Syr’Nj: “This is regular mead, right?”
Gravy: “Hmm, assuming the existence of non-savasi mystics, or a Soul Affinity Coefficient of more than 8.3, could it perhaps be that a necromancer would be able to… But that would require…”
Frigg: “Okay, I’ve been through some weird fucking shit lately, I just need someone to tell me what specific kind of weird fucking shit this is.”
As a longtime reader, I’m still with Frigg on this one. And I already read this to the end the first time.
(C) She’s just yanking their chains and is as surprised as they are.

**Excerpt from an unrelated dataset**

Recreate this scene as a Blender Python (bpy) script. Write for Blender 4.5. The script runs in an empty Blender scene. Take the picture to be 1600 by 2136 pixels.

Actually this does bring up a question. This world is a MMO so logically people come back to life all the time(do to character respawn), but the 5 and Bandit are the only examples actually shown that I can recall and they are treated like miracles which implies that resurrections are rare which given the rules as they are, I am very confused
I think the implication is that when what appears on Sepia World screens is a PC dying and respawning, what appears in actual Arkerra is that person only being badly injured and recovering later. Bandit appeared to actually die in Arkerra as well as Sepia World because she was involved in one of the Five’s scenes; if Syr’nj had been watching her through a telescope from outside the arena while Harky killed her instead of being inside it while Byron killed her it would, instead, have been a matter of, “She’s out of the fight! Still breathing, though.”
So most players only get “hurt” but do to Byron’s influence that one time it caused actual death. That seems reasonable, thank you.
That actually makes a huge amount of sense. Some Tabletop RPGs have taken to doing this as well, when the narrative calls for a climactic fight the PCs must lose as a result of bad rolls.
Basically, real!Arkerra fudges where the KoA game pretends not to.
Depends. Is Arkerra a permadeath server? If it is, then this isn’t the same Bandit, it just looks, talks, and acts exactly like the previous one and has had a couple of months to get back into the same circles as before.